Many of these shikumen buildings weren’t just residential, but were the site of various enterprises. Money-lenders, traders, restaurants, grocers, inns, factories, and even schools all hid deep within these linong developments. Their secluded nature made them the perfect place to hide from prying eyes, and even the Communist Party of China utilised this to their advantage. Their first and second conferences were both held in shikumen residences on Shude Li and in the French Concession respectively. Unfortunately, this privacy also lent itself to the practice of more unsavoury trades, with brothels, gambling rings, and opium dens springing up throughout shikumen neighbourhoods. In fact, Shanghai’s red light district was once centred in Huile Li and Qunyu Fang

After 1949, the building of shikumen residences ceased completely, although existing shikumen neighbourhoods remained virtually unchanged until the 1980s. From then onwards, many of them were demolished, although nowadays a select few have been designated as heritage sites in order to preserve this fascinating part of Shanghai’s history. 

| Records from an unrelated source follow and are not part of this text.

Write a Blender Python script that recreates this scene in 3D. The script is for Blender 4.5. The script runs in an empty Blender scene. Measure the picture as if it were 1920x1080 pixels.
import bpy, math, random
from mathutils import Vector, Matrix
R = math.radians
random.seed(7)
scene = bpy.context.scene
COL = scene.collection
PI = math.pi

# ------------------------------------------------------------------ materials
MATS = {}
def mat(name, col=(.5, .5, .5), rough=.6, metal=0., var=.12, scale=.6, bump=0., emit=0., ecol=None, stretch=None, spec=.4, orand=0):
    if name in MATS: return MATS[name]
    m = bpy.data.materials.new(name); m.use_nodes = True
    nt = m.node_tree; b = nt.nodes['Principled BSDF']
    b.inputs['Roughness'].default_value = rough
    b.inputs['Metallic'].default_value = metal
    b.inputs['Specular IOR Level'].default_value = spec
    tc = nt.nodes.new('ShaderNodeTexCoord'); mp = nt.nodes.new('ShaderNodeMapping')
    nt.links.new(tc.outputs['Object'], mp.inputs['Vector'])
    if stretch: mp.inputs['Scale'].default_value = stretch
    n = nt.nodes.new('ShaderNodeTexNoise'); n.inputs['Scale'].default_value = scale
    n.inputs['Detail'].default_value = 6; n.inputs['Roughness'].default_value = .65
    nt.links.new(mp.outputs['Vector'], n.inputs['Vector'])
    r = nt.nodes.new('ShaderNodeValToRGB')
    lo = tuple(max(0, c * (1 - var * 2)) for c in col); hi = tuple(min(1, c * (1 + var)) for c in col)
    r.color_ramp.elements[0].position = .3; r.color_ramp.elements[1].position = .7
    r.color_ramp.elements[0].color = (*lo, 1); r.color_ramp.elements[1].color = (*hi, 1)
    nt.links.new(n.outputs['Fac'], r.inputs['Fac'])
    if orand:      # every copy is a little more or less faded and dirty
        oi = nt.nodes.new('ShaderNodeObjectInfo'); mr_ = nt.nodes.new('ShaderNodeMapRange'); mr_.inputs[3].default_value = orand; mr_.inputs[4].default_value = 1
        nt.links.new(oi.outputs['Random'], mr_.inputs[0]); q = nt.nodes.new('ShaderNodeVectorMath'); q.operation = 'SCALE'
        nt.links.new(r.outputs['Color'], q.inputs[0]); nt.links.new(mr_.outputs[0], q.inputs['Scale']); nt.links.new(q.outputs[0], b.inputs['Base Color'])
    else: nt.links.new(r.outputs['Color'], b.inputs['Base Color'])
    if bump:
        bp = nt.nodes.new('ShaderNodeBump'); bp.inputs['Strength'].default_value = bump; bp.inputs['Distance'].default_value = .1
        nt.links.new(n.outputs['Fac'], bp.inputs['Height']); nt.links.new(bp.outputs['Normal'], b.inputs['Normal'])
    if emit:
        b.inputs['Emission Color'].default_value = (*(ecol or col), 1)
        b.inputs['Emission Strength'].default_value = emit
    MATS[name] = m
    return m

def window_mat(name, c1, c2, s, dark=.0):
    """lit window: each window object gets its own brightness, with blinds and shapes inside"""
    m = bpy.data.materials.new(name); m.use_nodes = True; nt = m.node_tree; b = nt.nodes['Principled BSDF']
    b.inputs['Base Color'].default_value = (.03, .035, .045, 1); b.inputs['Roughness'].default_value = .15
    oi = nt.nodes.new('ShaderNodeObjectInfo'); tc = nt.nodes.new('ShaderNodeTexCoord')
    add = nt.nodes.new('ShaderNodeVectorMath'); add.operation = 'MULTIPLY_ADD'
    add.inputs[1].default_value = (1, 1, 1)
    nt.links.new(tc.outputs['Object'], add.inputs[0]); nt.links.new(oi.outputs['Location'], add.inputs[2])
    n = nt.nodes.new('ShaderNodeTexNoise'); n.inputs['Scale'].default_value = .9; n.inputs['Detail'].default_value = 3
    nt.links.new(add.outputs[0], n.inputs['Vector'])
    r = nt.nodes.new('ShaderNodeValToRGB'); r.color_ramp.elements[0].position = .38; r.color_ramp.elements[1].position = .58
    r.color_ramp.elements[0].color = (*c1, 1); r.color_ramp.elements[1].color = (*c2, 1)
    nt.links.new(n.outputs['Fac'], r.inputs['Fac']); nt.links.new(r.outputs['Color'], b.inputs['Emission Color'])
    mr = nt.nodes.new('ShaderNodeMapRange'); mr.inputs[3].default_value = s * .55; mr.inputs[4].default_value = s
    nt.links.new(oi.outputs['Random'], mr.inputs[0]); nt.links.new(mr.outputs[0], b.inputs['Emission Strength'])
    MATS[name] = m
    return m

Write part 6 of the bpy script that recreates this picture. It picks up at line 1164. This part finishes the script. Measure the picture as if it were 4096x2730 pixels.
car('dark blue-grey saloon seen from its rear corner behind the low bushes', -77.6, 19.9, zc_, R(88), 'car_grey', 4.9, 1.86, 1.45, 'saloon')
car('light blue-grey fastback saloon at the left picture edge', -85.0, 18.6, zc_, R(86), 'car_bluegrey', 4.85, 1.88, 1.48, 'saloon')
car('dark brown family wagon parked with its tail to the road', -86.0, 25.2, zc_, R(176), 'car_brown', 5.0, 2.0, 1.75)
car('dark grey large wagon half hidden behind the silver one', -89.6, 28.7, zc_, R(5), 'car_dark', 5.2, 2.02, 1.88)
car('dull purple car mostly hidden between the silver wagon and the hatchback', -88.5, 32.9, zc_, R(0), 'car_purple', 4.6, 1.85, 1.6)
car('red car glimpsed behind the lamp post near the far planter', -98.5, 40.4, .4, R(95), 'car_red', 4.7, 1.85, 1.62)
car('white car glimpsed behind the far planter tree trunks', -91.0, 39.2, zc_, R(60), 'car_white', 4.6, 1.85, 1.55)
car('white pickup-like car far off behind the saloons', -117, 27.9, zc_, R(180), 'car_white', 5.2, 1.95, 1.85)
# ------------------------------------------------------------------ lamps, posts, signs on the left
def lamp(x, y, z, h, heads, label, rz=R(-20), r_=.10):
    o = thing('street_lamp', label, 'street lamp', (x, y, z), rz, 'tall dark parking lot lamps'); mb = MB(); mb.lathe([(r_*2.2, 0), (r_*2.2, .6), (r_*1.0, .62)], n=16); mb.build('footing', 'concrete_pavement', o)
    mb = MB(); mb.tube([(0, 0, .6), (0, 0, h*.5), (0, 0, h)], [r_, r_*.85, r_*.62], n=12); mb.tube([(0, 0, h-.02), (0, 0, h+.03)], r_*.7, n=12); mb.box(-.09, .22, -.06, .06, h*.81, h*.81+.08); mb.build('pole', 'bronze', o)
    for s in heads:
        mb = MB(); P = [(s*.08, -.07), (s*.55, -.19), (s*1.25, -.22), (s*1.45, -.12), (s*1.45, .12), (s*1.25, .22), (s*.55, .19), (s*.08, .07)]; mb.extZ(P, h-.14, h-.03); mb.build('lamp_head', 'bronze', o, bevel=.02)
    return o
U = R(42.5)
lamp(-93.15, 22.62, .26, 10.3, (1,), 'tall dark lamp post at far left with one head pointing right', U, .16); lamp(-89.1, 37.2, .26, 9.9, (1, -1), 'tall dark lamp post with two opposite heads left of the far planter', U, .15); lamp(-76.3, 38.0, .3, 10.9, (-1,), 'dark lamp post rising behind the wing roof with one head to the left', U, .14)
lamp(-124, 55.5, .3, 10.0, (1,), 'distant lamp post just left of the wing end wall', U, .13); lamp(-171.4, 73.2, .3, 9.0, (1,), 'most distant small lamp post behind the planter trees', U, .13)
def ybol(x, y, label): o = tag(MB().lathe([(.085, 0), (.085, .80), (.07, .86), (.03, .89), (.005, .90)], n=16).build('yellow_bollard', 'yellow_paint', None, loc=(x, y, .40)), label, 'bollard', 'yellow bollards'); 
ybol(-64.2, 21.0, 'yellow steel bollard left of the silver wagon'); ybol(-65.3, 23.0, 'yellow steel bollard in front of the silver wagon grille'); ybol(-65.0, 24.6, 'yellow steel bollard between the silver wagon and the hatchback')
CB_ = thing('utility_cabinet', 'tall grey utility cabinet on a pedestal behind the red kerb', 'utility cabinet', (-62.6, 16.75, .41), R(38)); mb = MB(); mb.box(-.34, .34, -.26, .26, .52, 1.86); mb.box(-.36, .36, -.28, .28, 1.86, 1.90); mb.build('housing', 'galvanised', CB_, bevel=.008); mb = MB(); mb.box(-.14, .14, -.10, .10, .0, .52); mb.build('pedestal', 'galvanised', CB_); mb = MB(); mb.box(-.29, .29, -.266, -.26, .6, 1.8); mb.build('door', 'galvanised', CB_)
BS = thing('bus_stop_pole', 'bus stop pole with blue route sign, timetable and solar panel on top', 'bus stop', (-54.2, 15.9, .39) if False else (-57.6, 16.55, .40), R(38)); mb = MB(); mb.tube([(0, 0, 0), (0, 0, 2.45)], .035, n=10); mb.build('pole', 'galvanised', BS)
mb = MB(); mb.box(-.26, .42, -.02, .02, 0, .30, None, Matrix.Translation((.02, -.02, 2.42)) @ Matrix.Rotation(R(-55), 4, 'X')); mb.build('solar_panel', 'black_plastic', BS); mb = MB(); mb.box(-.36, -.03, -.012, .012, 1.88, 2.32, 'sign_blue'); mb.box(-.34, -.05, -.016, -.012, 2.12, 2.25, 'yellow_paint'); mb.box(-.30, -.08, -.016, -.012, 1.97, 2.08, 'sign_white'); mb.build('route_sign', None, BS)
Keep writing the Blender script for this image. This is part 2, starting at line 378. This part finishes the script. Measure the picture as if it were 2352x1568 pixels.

In the Xintiandi area of the Huangpu District, you’ll find the Shikumen Open House Museum, which is located inside a refurbished shikumen-style building. The museum’s seven rooms have all been furnished with period furniture in an attempt to replicate what Shanghai life was like during the 1920s and 30s. The Xintiandi area also boasts several shikumen buildings that have been converted into high-end bars, restaurants, and shops.